There is no point really in messing you about when it comes to the artwork and the story, this is Tardi for Heaven's sake, he is the Western equivalent of a mangaka, not just a seasoned professional, but a master illustrator and storyteller. The books are lush, and the stories are fabulous fun. To be honest, the sooner Fantgraphics gets round to publishing its English translations of this work, in that particular Fantagraphics way with those elegant covers, the better. There may be other, more experimental, titles in the Tardi library, but these extraordinary adventures are what I want to curl up with and you will too.
















And there we have it, the progression, in an almost organic way, of a comic strip to the screen. It is almost identical to the route taken by many Japanese comics. Adele began in one publication, picked up a regular readership, was printed in a collection, developed a larger weekly readership, sold more collections, and then became a movie.
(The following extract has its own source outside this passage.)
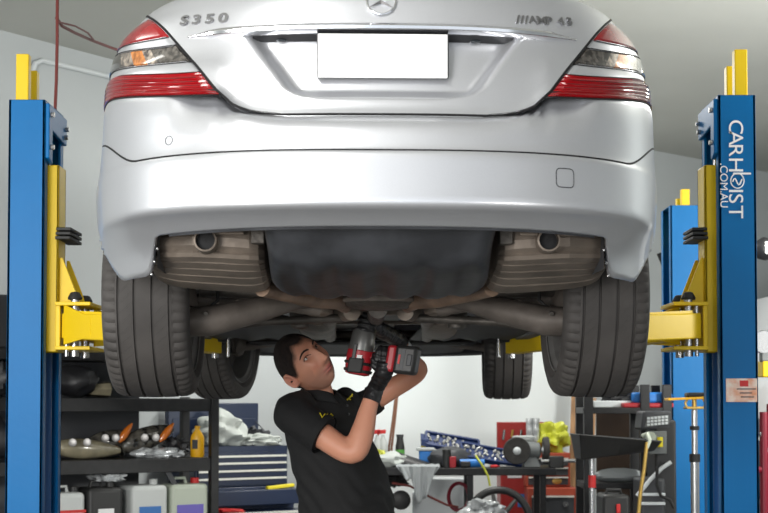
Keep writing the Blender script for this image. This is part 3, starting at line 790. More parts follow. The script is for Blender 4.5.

Along the way a young cartoonist perfected his craft and made a living, printers and colourists were employed, merchandising made jobs for people in other industries, publishers and their families were happy, and film companies and soon DVD companies and the like, all found work from one little idea that was nurtured and encouraged. It is beautiful when it works.

Of course here it never did work, because the comics publishers kept "all the copyright" and regularly killed the characters off, and in many cases the cartoonists difted away from the business. And now, what do we have left, not a lot, well, not a lot at present, which is where the good news comes in. Titan (our old friends from our Garth post) will soon be publishing CLINT in the UK, and who knows, maybe, since those involved, including Mark Millar and Jonathan Ross, know about comics, and the comics business, and movies, and marketing, and manga, and merchandising, and the history of comics, maybe we will have a second bite at the cherry over here. Now that would be something.

So, the movie, by Luc Besson, The Extraordinary Adventures of Adele Blanc-Sec, will it be any good? I'm the wrong person to ask, I love French movies, and well, it's raising the profile of graphic novels and cartoonists so it will have to really stink up the room for me to hate it. And that seems unlikely, frankly, because it has fun written all over it, the leading lady is gorgeous, it has a mummy, a pterodactyl, and I get to vicariously smoke as Adele sparks up - I'm in heaven mate.








2 comments:

Brendini said...

The trailer looks stunning, but I wonder if our British insularity will allow it a wide release on these shores. Or will we have to wait for a Hollywood re-make?

Rod McKie said...

That's a good point, I tend to think because I watched Diva and Subway in Edinburgh Film House that they were on general release here, but they were not. I suppose we might as well order the French DVD now, Brendini, it has English subtitles.

By the way, that Dr Who cartoon of yours is very good.